Después de la reacción del campo, de un sector de la población urbana, de la oposición política y de parte del mundo mediático a una tibia medida que enviaba señales al mercado para frenar la sojización de la producción agraria y, por lo tanto, se ocupaba apenas un poco de la soberanía alimentaria, resulta evidente que este gobierno no podrá hacer mucho para frenar el monocultivo de la soja por la sucesión de errores y complicidades que acumula en su relación con las eslabones más concentrados de la cadena agroindustrial. El saldo de la batalla del campo a lo largo de 21 días de lucha ha concluido entonces en la declaración de la independencia de la República Unida de la Soja.
Una pequeña licencia a los manuales de estilo periodístico. Perdón.

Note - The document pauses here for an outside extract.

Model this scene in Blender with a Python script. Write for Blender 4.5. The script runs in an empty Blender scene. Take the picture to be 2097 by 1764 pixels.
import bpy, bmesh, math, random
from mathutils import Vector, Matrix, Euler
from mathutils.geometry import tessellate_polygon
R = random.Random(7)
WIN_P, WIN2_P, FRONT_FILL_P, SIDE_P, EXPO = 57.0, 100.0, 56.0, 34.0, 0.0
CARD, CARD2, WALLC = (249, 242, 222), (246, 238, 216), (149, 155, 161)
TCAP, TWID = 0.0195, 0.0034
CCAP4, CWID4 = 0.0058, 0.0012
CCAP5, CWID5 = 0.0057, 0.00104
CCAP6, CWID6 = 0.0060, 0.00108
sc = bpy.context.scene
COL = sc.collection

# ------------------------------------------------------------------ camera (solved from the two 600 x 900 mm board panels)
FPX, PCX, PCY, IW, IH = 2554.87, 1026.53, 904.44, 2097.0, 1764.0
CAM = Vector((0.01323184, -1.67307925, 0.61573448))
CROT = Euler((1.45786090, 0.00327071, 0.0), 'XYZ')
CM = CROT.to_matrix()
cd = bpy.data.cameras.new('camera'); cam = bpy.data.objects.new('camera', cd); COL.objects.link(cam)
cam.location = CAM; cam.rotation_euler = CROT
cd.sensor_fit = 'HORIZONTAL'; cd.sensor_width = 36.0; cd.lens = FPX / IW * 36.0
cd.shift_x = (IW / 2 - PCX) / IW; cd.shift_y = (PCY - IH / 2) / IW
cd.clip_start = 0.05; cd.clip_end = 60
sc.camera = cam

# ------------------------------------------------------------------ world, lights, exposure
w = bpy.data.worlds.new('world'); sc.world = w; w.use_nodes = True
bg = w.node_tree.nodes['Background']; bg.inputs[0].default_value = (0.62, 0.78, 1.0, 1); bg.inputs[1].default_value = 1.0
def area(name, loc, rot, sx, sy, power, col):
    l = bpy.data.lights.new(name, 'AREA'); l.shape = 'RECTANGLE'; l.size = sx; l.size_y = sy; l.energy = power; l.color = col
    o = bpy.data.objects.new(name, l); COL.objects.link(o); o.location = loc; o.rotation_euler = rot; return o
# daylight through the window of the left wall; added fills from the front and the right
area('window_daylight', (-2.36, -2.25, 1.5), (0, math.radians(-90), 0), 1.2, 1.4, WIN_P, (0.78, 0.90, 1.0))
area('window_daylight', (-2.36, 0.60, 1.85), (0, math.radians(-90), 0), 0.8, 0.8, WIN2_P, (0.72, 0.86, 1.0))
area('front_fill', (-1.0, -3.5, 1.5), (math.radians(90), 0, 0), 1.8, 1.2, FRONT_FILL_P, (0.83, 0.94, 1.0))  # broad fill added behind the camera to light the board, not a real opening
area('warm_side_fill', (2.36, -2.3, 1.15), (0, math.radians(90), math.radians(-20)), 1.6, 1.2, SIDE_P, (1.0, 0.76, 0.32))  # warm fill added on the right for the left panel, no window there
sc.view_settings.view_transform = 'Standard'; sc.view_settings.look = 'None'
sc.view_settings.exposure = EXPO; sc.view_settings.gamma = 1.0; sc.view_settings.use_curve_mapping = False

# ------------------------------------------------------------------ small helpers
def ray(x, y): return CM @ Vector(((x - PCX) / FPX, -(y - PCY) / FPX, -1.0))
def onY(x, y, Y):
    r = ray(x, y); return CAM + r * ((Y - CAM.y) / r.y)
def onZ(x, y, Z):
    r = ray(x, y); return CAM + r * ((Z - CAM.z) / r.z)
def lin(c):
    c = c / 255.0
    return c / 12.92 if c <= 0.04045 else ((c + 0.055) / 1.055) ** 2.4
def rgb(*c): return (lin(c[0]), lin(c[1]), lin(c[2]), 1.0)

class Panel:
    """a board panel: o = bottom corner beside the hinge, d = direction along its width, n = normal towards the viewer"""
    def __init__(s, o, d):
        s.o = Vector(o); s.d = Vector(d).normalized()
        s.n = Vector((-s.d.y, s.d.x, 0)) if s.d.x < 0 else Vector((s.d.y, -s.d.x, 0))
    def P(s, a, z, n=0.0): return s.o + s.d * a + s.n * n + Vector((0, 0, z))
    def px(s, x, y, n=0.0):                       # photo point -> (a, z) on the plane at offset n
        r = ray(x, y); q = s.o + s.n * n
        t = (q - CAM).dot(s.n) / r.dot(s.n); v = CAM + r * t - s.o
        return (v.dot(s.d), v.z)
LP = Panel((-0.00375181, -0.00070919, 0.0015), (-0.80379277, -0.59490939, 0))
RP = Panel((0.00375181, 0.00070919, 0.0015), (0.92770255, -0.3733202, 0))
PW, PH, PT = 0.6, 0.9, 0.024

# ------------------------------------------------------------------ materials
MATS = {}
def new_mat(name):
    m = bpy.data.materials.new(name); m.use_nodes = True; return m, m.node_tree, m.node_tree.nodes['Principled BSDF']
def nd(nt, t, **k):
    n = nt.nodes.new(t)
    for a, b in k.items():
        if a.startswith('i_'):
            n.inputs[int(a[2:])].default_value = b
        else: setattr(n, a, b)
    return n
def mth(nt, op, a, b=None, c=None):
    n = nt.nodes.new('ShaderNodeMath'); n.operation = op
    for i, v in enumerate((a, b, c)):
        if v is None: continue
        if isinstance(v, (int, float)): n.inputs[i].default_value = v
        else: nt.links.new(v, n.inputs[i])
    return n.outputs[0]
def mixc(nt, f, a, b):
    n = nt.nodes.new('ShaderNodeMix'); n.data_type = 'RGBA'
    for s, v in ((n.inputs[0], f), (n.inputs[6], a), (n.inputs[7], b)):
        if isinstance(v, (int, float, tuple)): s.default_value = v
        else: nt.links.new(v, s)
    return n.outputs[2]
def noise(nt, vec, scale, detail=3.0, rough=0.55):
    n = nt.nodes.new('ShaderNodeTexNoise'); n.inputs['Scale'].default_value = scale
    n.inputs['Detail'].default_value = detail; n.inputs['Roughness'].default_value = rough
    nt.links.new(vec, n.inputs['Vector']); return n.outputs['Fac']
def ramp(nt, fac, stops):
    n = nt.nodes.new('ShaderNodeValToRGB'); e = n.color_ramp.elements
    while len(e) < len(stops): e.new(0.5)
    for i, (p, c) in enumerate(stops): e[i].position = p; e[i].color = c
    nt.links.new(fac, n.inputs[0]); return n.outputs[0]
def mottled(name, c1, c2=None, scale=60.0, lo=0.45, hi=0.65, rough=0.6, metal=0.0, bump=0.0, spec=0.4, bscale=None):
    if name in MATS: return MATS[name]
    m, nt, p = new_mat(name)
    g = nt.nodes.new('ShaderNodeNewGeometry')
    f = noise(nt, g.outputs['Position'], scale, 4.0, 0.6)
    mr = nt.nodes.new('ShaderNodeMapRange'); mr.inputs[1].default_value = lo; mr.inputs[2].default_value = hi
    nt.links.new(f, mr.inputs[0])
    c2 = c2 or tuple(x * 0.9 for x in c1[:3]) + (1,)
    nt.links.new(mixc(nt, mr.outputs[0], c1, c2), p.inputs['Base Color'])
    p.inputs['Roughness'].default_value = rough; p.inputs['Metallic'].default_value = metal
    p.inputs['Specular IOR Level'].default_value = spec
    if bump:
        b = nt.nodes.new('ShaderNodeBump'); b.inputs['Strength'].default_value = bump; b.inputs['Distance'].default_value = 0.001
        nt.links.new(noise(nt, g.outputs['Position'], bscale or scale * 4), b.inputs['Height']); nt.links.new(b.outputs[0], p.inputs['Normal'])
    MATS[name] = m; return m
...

A los niños se les enseña que con el pan no se juega. Que no se tira la leche porque hay muchos otros que no tienen la suerte de poder tomar su necesaria ración diaria. Cualquiera que haya tenido una abuela o bisabuela que escapó de alguna guerra que castigó a Europa en la primera mitad del siglo pasado escuchó infinidad de veces el relato familiar acerca de que sólo comían papa y cebolla. Que tenían hambre. Esa cultura de cuidar la comida, de venerarla y de dar gracias por los alimentos en la mesa diaria tiene que ver con ser hijos de inmigrantes sufridos. Más de seis millones de litros de leche tirada en la ruta no es un “costo” para que un gobierno escuche. Es una agresión al pobre. Agresión al que no tiene o le cuesta mucho tener un vaso de leche todas las mañanas en el desayuno. En el bombardeo mediático de tres semanas hubo tiempo para chicanas, tergiversaciones y especulaciones políticas, pero no hubo tiempo para crisparse por esos seis millones de litros de leche equivalentes a 24 millones de vasos de leche que hubieran podido alimentar a niños, como a la desnutrida niña tucumana del 2001 que en su momento castigó el corazón de la mayoría. Miseria no es sólo pobreza.